WHAT YOU SHOULD DO | Repeat each line of the material below exactly as it appears, minus any pictures.

== == ==

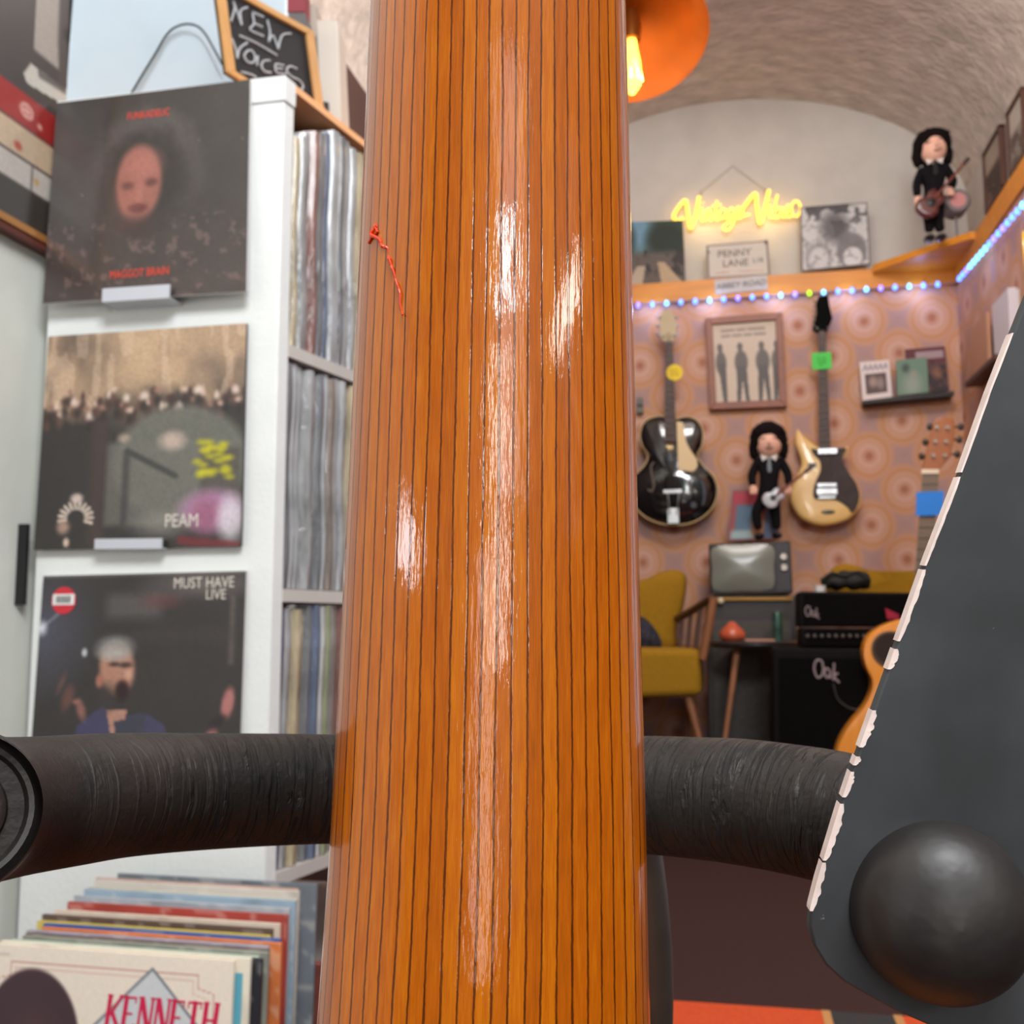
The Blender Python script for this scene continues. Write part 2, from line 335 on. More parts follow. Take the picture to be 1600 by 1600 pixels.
# ================================================================== GUITAR NECK (foreground)
def neck_mat():
    m = bpy.data.materials.new('striped lacquered wood'); m.use_nodes = True; nt = m.node_tree; N = nt.nodes; L = nt.links; b = N['Principled BSDF']
    uv = N.new('ShaderNodeAttribute'); uv.attribute_name = 'strip'; sp = N.new('ShaderNodeSeparateXYZ'); L.new(uv.outputs['Vector'], sp.inputs[0])
    def M(op, a, bb=None):
        n = N.new('ShaderNodeMath'); n.operation = op
        for i, v in enumerate((a, bb)):
            if v is None: continue
            if isinstance(v, (int, float)): n.inputs[i].default_value = v
            else: L.new(v, n.inputs[i])
        return n.outputs[0]
    def noise(scale, vec, det=3):
        n = N.new('ShaderNodeTexNoise'); n.inputs['Scale'].default_value = scale; n.inputs['Detail'].default_value = det
        mp = N.new('ShaderNodeMapping'); mp.inputs['Scale'].default_value = vec; L.new(uv.outputs['Vector'], mp.inputs[0]); L.new(mp.outputs[0], n.inputs['Vector']); return n.outputs['Fac']
    u = M('MULTIPLY', sp.outputs['X'], 30.0)
    wob = M('MULTIPLY', M('SUBTRACT', noise(1, (14, 9, 1), 2), .5), .30)
    jit = M('MULTIPLY', M('SUBTRACT', noise(1, (60, 160, 1), 2), .5), .10)
    u2 = M('ADD', M('ADD', u, wob), jit)
    dd = M('ABSOLUTE', M('SUBTRACT', M('FRACT', u2), .5))
    wd = M('ADD', .05, M('MULTIPLY', noise(1, (40, 26, 1), 2), .08))
    ln = M('SUBTRACT', 1.0, M('DIVIDE', dd, wd)); ln = M('MINIMUM', M('MAXIMUM', M('MULTIPLY', ln, 2.2), 0), 1)
    ln = M('MULTIPLY', ln, M('ADD', .55, M('MULTIPLY', noise(1, (50, 60, 1), 3), .7)))
    ln = M('MULTIPLY', M('MINIMUM', ln, .95), .88)
    # per-strip tone
    fl = M('FLOOR', M('ADD', u2, .5)); wn = N.new('ShaderNodeTexWhiteNoise'); wn.noise_dimensions = '1D'; L.new(fl, wn.inputs['W'])
    tone = M('ADD', M('MULTIPLY', wn.outputs['Value'], .22), M('ADD', .13, M('MULTIPLY', noise(1, (90, 26, 1), 4), .5)))
    fine = noise(1, (420, 60, 1), 3)
    tone = M('SUBTRACT', M('ADD', tone, M('MULTIPLY', fine, .40)), .14)
    r = N.new('ShaderNodeValToRGB'); cr = r.color_ramp
    cr.elements[0].position = .2; cr.elements[0].color = (*lin((140, 68, 2)), 1); cr.elements[1].position = .85; cr.elements[1].color = (*lin((205, 118, 8)), 1)
    e = cr.elements.new(.5); e.color = (*lin((176, 88, 3)), 1)
    L.new(tone, r.inputs[0])
    mx = N.new('ShaderNodeMixRGB'); L.new(ln, mx.inputs[0]); L.new(r.outputs[0], mx.inputs[1]); mx.inputs[2].default_value = (*lin((44, 10, 1)), 1)
    L.new(mx.outputs[0], b.inputs['Base Color']); b.inputs['Roughness'].default_value = .35
    b.inputs['Specular IOR Level'].default_value = .2; b.inputs['Coat Weight'].default_value = .9; b.inputs['Coat Roughness'].default_value = .03; b.inputs['Coat IOR'].default_value = 1.5
    b.inputs['Coat Tint'].default_value = (1, .97, .93, 1)
    bp = N.new('ShaderNodeBump'); bp.inputs['Strength'].default_value = .35; bp.inputs['Distance'].default_value = .00035
    h = M('ADD', M('MULTIPLY', noise(1, (40, 22, 1), 2), .6), M('MULTIPLY', noise(1, (160, 90, 1), 3), .22))
    h = M('SUBTRACT', h, M('MULTIPLY', ln, .10))
    L.new(h, bp.inputs['Height']); L.new(bp.outputs[0], b.inputs['Coat Normal'])
    bp2 = N.new('ShaderNodeBump'); bp2.inputs['Strength'].default_value = .3; bp2.inputs['Distance'].default_value = .0002; L.new(fine, bp2.inputs['Height']); L.new(bp2.outputs[0], b.inputs['Normal'])
    return m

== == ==

ANSWER TO THE PROBLEM |
The Blender Python script for this scene continues. Write part 2, from line 335 on. More parts follow. Take the picture to be 1600 by 1600 pixels.
# ================================================================== GUITAR NECK (foreground)
def neck_mat():
    m = bpy.data.materials.new('striped lacquered wood'); m.use_nodes = True; nt = m.node_tree; N = nt.nodes; L = nt.links; b = N['Principled BSDF']
    uv = N.new('ShaderNodeAttribute'); uv.attribute_name = 'strip'; sp = N.new('ShaderNodeSeparateXYZ'); L.new(uv.outputs['Vector'], sp.inputs[0])
    def M(op, a, bb=None):
        n = N.new('ShaderNodeMath'); n.operation = op
        for i, v in enumerate((a, bb)):
            if v is None: continue
            if isinstance(v, (int, float)): n.inputs[i].default_value = v
            else: L.new(v, n.inputs[i])
        return n.outputs[0]
    def noise(scale, vec, det=3):
        n = N.new('ShaderNodeTexNoise'); n.inputs['Scale'].default_value = scale; n.inputs['Detail'].default_value = det
        mp = N.new('ShaderNodeMapping'); mp.inputs['Scale'].default_value = vec; L.new(uv.outputs['Vector'], mp.inputs[0]); L.new(mp.outputs[0], n.inputs['Vector']); return n.outputs['Fac']
    u = M('MULTIPLY', sp.outputs['X'], 30.0)
    wob = M('MULTIPLY', M('SUBTRACT', noise(1, (14, 9, 1), 2), .5), .30)
    jit = M('MULTIPLY', M('SUBTRACT', noise(1, (60, 160, 1), 2), .5), .10)
    u2 = M('ADD', M('ADD', u, wob), jit)
    dd = M('ABSOLUTE', M('SUBTRACT', M('FRACT', u2), .5))
    wd = M('ADD', .05, M('MULTIPLY', noise(1, (40, 26, 1), 2), .08))
    ln = M('SUBTRACT', 1.0, M('DIVIDE', dd, wd)); ln = M('MINIMUM', M('MAXIMUM', M('MULTIPLY', ln, 2.2), 0), 1)
    ln = M('MULTIPLY', ln, M('ADD', .55, M('MULTIPLY', noise(1, (50, 60, 1), 3), .7)))
    ln = M('MULTIPLY', M('MINIMUM', ln, .95), .88)
    # per-strip tone
    fl = M('FLOOR', M('ADD', u2, .5)); wn = N.new('ShaderNodeTexWhiteNoise'); wn.noise_dimensions = '1D'; L.new(fl, wn.inputs['W'])
    tone = M('ADD', M('MULTIPLY', wn.outputs['Value'], .22), M('ADD', .13, M('MULTIPLY', noise(1, (90, 26, 1), 4), .5)))
    fine = noise(1, (420, 60, 1), 3)
    tone = M('SUBTRACT', M('ADD', tone, M('MULTIPLY', fine, .40)), .14)
    r = N.new('ShaderNodeValToRGB'); cr = r.color_ramp
    cr.elements[0].position = .2; cr.elements[0].color = (*lin((140, 68, 2)), 1); cr.elements[1].position = .85; cr.elements[1].color = (*lin((205, 118, 8)), 1)
    e = cr.elements.new(.5); e.color = (*lin((176, 88, 3)), 1)
    L.new(tone, r.inputs[0])
    mx = N.new('ShaderNodeMixRGB'); L.new(ln, mx.inputs[0]); L.new(r.outputs[0], mx.inputs[1]); mx.inputs[2].default_value = (*lin((44, 10, 1)), 1)
    L.new(mx.outputs[0], b.inputs['Base Color']); b.inputs['Roughness'].default_value = .35
    b.inputs['Specular IOR Level'].default_value = .2; b.inputs['Coat Weight'].default_value = .9; b.inputs['Coat Roughness'].default_value = .03; b.inputs['Coat IOR'].default_value = 1.5
    b.inputs['Coat Tint'].default_value = (1, .97, .93, 1)
    bp = N.new('ShaderNodeBump'); bp.inputs['Strength'].default_value = .35; bp.inputs['Distance'].default_value = .00035
    h = M('ADD', M('MULTIPLY', noise(1, (40, 22, 1), 2), .6), M('MULTIPLY', noise(1, (160, 90, 1), 3), .22))
    h = M('SUBTRACT', h, M('MULTIPLY', ln, .10))
    L.new(h, bp.inputs['Height']); L.new(bp.outputs[0], b.inputs['Coat Normal'])
    bp2 = N.new('ShaderNodeBump'); bp2.inputs['Strength'].default_value = .3; bp2.inputs['Distance'].default_value = .0002; L.new(fine, bp2.inputs['Height']); L.new(bp2.outputs[0], b.inputs['Normal'])
    return m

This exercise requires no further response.